Would it be helpful to look at Ascham's stuff on teaching stylistic imitation and such? Early modern educational practices are full of ways of teaching students to imitate rhetorical and other strategies, through stuff like double translation and such. Maybe Joel Altman's book would be a starting place for a historical approach?
Matthew -- I definitely mean something along the continuum of conscious imitation to parody, but *not* forgery.
Bardiac - that sounds really helpful. I don't know Ascham -- can you give me more information? Is this something I'd have to get on EEBO or are there modern editions?
There are modern editions; the book's title is the Scholemaster (usually spelled that way). Among other things, he was E1's tutor for a while, and a proponent of double translation. Altman's book is *The Tudor Play of Mind* which argues that the practice of writing essays for and against issues taught folks to focus on the rhetoric rather than on "what they feel." But he also brings in Ascham and stuff.
This is certainly vague and probably obvious, but looking at the reception of Chaucer (and the interpolation of tales) or at Spenser might provide some more conrete leads.
Is this a dating issue? That is, the work in question is currently held to be a medieval work, but you are thinking that it may in fact be later?
For the modern theory route, Baudrillard and/or Deleuze on the idea of the simulacrum might be helpful, if a bit French.
Sorry if this is completely obvious to all.
Rachel -- Thanks! And duh (to myself, not you)!

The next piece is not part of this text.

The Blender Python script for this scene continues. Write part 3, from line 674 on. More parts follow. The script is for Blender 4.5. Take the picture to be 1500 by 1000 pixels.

Erick -- It's not really a dating problem. It's one of those texts in a later manuscript, but everyone's always argued for an earlier origin (without MS witness). (I still have to review the linguistic arguments.)
Erick -- Er, I guess that *does* make it a dating issue. :-P It's just not a MS dating issue.
I guess I ask about dating because it makes a difference in what early modern models for parody and imitation this . . . nameless . . . text would have available. I mean I'm supposing it would matter if it's pre- or post-Spenser, right?
Perhaps even more to the point for what you're up to, though with obvious limitations in applicability: in very late 1566, Archbishop Parker had an Old English sermon printed in typefaces that were based on the forms he found in the Old English manuscripts. That is, Parker and his crowd were very interested in recovering not only the language (it was the first book to contain Old English, and included other Old English texts, such as the Lord's Prayer), but in recovering something of the ancientness of it: imitating the manuscript letter forms was part of the propaganda. (And Foxe reprints the text in a different set of Anglo-Saxon types in revisions of his Book of Martyrs, so the imitation was clearly seen as essential.) I'm no expert on the matter (though I think it's clear I find it fascinating), but I suspect that ideas about how one imitated "the medieval" shifted roughly during or just after the reign of Mary.
Erick, thanks for reminding me of Parker's recovery and imitation projects with OE texts! That's all very helpful for "thinking with." Although an imitation OE text isn't what I'm dealing with, Parker, Foxe, et al., and the issues and dates you mention, are all very, very helpful.
And Anonymous, from above, I forgot to thank you, too. Work on reception and/or medievalism is something I'd thought about and need to think more about.
You probably know about this book, but there might be some leads there:
Reading the Medieval in Early Modern England
http://www.cambridge.org/us/catalogue/catalogue.asp?isbn=0521868432
I take it this is a text imitating orthodox religious doctrine in a post-reformation context? As Anonymous said, it might be worth looking at how people like Foxe use the apocryphal tales (which might offer an object lesson in imitation) to make a case for Chaucer as a Lollard sympathizer. You might also look at the print history of medieval texts--e.g., Crowley's three 1550 editions of Piers Plowman; perhaps these attempts to define what constitutes a "reformist" medieval literature might help shed light on what would define an "orthodox" medievalism to imitators.